Recuerdo que, hace muchos años, me encontré rumiando en dos pensadores que me marcaron seriamente. Por un lado, Walter Benjamin y su pensamiento histórico, su filosofía de la historia y, por otro lado, Junichiro Tanizaki. Ambos escribieron, en 1936, dos ideas que no se encontraban, que chocaban seriamente y que en mí provocaban una bella paradoja, la del pensamiento histórico y la del pensamiento poético: por un lado, la versión más decantada del Occidente moderno y, por el otro, la versión más acabada de lo inacabado, ahí donde la sombra y no el exceso de luz deja andar su potencia.

Recuerdo que estudiar a Tanizaki me dejó encontrar otra manera de entender mi producción e intentar llevarla a una zona de fragilidad, de incertidumbre, de saber y no saber, pero, sobre todo, de arrancarle la hegemonía del enunciado a la obra, de pensarla inacabada dado que aquel que se relacione con ella la ha de llevar hacia su propia subjetividad. Que tal vez se implicarán y sumarán, desde la experiencia, elementos que no estaban en la obra, que luego de ser “tocadas” ambas partes serían diferentes. ¿Será que ahí y no en otra parte podría encontrarme con la posibilidad de vivir y estar de manera diferente? ¿Será que es la sombra y el tiempo ahí y el espacio de ahí los que abren la posibilidad de otras subjetividades? En ese sentido no hablaría de opacidad, sino de una experiencia otra, de un cuerpo otro y del arte como una zona de gran potencia crítica, de un gran dispositivo político.

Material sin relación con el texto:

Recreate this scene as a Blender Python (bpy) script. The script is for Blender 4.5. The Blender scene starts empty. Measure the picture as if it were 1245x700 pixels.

Recuerdo que, desde hace muchos años, y quizá derivado de largas lecciones de mi maestra Ana María Martínez de la Escalera, quería que la pregunta, una pregunta (¿qué estoy haciendo aquí?) pudiera vincularme con los posibles visitantes de mis piezas. Así que he realizado piezas con la intención de entenderlas como plataformas donde, gracias a los elementos de sus propios enunciados, los visitantes podrán decir ¿…y qué diablos estoy haciendo aquí? y en ese sentido tendrían una especie de conciencia de sí y decidirían si querían seguir ahí o abandonar la experiencia (también podrían comprometerse con ese estar ahí).

Recuerdo que, muchos años después, encontré una entrevista, de hecho, la última entrevista que le hicieron en Grecia a Félix Guattari. Y él habla ahí de esa pregunta en relación con el arte, no sé si Ana María la había traído de él, desde su concepto de caosmosis, pero ahí está la pregunta: ¿qué estoy haciendo aquí? Dice Guattari que es una pregunta que forjan los artistas, pero también los niños, los psicóticos, los enfermos de sida, los enamorados. Cada uno de ellos estaría viviendo “sin red de protección”. De hecho, atreverse a vivir sería “vivir sin red”. Que Guattari, en 1991, estuviera hablando de esto me parece que hace todo el sentido, pues él tenía en mente a escritores como Kafka, de la misma manera que Deleuze tenía en la cabeza a escritores como Beckett y de la misma manera que mi maestra tenía en la cabeza a Witold Gombrowicz.

Recuerdo que, desde hace varios años, me he preguntado si la idea de opacidad en el arte contemporáneo no está en estrategias de producción como las de Samuel Beckett o Pasolini o Clarice Lispector o Gombrowicz o Parreno o Sehgal o Salcedo o Jaar o Meireles… Me he preguntado si la nitidez no estará en artistas que, a costa de renunciar a la dimensión poética de la obra, asumen que no habría que hacer la pregunta de Guattari (“¿qué estoy haciendo aquí?”), porque en el fondo siempre saben qué está haciendo la obra y su tarea es la de dar instrucciones para una experiencia no domesticada del arte (“usted está aquí por tal o cual razón”).

Recuerdo que, hace muchos años, la producción artística buscaba convertirse en una zona de experiencias múltiples, que ponía a la experiencia como eje de que “algo pudiera suceder” (como quería Barnett Newman). Me pregunto dónde y cómo habría de operar esta pregunta y qué sujetos la asumirían como posibilidad y, quizá, como condición del presente.